Leur beauté véridique suggère qu'on se retrouve tout soudain dans une sorte de réinterprétation du "locus amoenus", ou lieu agréable, voire paradisiaque, pouvant fonctionner en vase clos et où les âmes se frottent - que ce soit celles des philosophes ou d'autres gens. L'essentiel du récit tourne autour des trois personnages précités; seule l'intrusion du compositeur de musique et violoniste Triton ("diabolus in musica", diront certains) fera vaciller quelque peu le système, rendant l'écrivain jaloux d'une Sarah soudain attirée par le virtuose.

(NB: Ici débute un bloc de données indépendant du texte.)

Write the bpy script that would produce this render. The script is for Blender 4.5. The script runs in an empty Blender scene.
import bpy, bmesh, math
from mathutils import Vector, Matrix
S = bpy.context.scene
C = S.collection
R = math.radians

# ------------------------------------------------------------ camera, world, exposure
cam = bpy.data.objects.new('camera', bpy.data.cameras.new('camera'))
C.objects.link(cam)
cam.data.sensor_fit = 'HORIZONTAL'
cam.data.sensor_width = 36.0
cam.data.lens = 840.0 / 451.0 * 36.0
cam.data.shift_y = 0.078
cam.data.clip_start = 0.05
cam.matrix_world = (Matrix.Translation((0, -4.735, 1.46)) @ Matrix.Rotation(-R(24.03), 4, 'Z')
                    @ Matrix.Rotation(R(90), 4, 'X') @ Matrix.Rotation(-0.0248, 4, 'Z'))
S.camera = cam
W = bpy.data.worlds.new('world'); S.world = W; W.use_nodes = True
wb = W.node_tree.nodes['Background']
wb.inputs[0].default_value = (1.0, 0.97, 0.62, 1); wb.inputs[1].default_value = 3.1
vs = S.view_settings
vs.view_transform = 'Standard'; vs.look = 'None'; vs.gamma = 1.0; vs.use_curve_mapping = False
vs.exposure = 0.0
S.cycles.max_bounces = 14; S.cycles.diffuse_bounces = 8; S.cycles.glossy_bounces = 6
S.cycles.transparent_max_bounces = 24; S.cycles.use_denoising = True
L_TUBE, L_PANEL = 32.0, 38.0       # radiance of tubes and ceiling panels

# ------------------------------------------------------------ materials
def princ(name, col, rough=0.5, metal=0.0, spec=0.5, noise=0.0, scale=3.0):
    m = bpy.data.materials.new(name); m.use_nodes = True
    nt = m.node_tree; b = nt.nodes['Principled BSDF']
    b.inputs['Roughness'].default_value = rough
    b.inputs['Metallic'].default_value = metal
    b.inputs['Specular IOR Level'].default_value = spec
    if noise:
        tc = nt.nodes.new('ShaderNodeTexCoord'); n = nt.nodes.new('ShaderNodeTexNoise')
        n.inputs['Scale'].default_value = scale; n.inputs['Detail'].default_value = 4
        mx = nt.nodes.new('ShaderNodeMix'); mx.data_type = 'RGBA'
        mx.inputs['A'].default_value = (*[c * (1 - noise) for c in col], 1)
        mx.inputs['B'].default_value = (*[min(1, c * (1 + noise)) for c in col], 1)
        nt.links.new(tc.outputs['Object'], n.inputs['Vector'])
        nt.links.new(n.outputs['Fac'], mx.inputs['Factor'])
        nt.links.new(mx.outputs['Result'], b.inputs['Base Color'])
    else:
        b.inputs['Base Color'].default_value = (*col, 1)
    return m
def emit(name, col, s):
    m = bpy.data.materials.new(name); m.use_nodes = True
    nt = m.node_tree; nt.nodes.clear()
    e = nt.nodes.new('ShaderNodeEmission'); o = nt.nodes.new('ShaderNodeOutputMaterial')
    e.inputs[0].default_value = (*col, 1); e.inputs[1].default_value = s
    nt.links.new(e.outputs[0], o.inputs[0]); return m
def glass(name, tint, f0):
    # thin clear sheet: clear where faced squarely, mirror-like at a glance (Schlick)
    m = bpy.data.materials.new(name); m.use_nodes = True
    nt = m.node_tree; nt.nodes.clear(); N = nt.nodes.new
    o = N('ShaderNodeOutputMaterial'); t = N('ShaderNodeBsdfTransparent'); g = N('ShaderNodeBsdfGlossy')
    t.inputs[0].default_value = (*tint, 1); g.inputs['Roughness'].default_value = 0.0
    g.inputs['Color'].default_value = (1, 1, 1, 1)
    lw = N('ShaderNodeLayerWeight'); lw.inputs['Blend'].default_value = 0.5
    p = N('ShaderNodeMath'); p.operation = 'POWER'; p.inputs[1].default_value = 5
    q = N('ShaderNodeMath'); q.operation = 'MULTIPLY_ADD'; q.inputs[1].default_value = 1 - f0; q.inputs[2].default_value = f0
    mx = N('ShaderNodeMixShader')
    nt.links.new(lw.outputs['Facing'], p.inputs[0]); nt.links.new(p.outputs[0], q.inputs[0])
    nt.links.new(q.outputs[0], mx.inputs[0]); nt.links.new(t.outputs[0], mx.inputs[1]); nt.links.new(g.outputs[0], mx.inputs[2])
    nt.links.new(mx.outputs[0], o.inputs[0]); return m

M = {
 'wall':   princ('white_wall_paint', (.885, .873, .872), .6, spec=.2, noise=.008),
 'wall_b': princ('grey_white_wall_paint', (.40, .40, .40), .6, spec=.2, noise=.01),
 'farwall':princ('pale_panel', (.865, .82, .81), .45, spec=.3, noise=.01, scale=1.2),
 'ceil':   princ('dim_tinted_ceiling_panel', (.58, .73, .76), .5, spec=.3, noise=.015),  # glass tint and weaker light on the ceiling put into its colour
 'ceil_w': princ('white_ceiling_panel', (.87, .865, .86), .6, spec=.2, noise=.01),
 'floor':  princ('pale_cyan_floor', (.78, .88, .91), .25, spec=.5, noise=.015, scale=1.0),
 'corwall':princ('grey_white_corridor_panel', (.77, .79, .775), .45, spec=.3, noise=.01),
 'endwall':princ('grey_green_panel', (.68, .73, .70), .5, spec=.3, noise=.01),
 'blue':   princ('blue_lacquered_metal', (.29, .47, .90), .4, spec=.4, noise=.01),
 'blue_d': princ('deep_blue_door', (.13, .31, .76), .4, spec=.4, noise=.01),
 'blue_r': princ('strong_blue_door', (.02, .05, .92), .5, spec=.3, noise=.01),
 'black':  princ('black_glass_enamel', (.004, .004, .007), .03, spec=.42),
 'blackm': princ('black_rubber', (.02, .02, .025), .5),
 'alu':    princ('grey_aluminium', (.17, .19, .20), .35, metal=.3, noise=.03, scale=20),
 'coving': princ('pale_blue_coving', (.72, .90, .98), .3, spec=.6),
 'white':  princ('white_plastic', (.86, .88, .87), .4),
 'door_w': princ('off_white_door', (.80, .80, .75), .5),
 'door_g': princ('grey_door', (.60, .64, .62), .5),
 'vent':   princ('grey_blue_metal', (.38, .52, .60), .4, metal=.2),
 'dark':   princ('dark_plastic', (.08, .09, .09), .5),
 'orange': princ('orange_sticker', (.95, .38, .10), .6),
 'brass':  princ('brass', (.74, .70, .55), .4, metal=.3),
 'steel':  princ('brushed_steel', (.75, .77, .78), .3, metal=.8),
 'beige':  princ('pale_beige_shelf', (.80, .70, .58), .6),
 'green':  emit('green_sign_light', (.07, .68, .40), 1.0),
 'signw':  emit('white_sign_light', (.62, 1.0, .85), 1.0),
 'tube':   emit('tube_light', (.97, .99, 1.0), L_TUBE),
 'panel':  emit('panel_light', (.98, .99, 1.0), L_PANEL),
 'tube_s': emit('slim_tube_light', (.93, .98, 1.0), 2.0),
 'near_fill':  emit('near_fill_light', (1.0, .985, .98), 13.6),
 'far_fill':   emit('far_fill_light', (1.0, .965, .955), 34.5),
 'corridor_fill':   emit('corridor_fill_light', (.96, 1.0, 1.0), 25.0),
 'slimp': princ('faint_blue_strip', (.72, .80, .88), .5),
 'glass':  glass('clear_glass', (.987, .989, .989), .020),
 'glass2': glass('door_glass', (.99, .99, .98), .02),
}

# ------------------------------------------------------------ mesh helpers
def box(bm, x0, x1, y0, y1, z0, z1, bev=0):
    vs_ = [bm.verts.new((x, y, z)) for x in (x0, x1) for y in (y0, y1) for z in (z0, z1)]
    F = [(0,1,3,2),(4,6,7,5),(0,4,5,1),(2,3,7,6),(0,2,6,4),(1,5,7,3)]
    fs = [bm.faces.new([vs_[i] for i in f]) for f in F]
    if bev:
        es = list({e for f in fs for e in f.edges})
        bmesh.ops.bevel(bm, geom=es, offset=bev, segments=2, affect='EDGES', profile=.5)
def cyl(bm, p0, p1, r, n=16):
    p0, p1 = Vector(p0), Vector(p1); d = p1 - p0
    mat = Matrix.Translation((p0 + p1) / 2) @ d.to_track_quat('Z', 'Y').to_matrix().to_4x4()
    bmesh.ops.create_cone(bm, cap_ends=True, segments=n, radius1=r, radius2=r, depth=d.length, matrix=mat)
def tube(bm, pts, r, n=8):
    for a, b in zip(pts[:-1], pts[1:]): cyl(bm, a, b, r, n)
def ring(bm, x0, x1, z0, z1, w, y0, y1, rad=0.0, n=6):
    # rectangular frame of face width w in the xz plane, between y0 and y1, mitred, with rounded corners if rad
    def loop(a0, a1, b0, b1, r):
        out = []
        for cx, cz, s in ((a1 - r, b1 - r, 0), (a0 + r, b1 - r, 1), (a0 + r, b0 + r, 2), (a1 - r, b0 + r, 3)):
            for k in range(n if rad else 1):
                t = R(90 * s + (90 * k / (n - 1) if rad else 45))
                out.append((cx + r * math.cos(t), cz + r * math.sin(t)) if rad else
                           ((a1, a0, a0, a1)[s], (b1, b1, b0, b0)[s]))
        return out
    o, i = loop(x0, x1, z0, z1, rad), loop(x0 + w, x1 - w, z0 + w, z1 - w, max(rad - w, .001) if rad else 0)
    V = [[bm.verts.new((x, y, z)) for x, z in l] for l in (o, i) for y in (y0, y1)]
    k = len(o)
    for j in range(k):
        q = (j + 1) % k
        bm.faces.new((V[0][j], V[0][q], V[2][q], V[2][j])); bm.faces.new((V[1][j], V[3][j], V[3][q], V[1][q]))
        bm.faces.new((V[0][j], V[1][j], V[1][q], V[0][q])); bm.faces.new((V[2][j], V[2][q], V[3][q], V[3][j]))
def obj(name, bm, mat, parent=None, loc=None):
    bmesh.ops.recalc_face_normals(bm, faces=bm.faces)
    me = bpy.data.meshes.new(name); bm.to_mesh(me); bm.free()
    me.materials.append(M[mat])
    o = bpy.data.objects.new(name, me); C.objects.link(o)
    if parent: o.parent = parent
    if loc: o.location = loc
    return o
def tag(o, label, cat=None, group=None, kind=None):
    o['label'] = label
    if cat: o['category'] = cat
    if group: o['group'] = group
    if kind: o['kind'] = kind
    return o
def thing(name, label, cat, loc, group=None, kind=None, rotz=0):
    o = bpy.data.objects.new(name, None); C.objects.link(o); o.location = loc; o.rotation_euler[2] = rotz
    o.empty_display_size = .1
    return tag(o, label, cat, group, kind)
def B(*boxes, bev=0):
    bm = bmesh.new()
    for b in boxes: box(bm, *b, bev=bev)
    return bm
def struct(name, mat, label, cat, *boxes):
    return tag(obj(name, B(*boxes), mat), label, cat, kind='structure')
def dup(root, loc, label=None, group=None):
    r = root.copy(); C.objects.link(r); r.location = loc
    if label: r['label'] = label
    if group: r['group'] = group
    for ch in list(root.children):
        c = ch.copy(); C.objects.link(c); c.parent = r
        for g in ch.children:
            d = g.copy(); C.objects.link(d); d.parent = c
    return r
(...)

Et en se consacrant davantage à Sarah qu'à son roman, mais en tirant un roman de sa rencontre de Ben et de Sarah, le narrateur ne démontre-t-il pas ici que parfois, le but est aussi le chemin? Le roman de la vie n'est-il pas en l'occurrence plus fort que le projet de roman de Benoît Rouvre, projet dont le lecteur ne saura du reste rien?
Un roman qui gravite autour du chiffre trois, une Sainte Trinité pervertie vers le meilleur: tel est donc "La Trinité". On en parle peu dans la blogosphère du livre, me semble-t-il; j'encourage chacune et chacun à découvrir ce récit de Jacques Chessex, certes un peu ancien déjà, mais qui décrit des sentiments humains de toujours.
Jacques Chessex, La Trinité, France Loisirs, 1994/Grasset, 1992.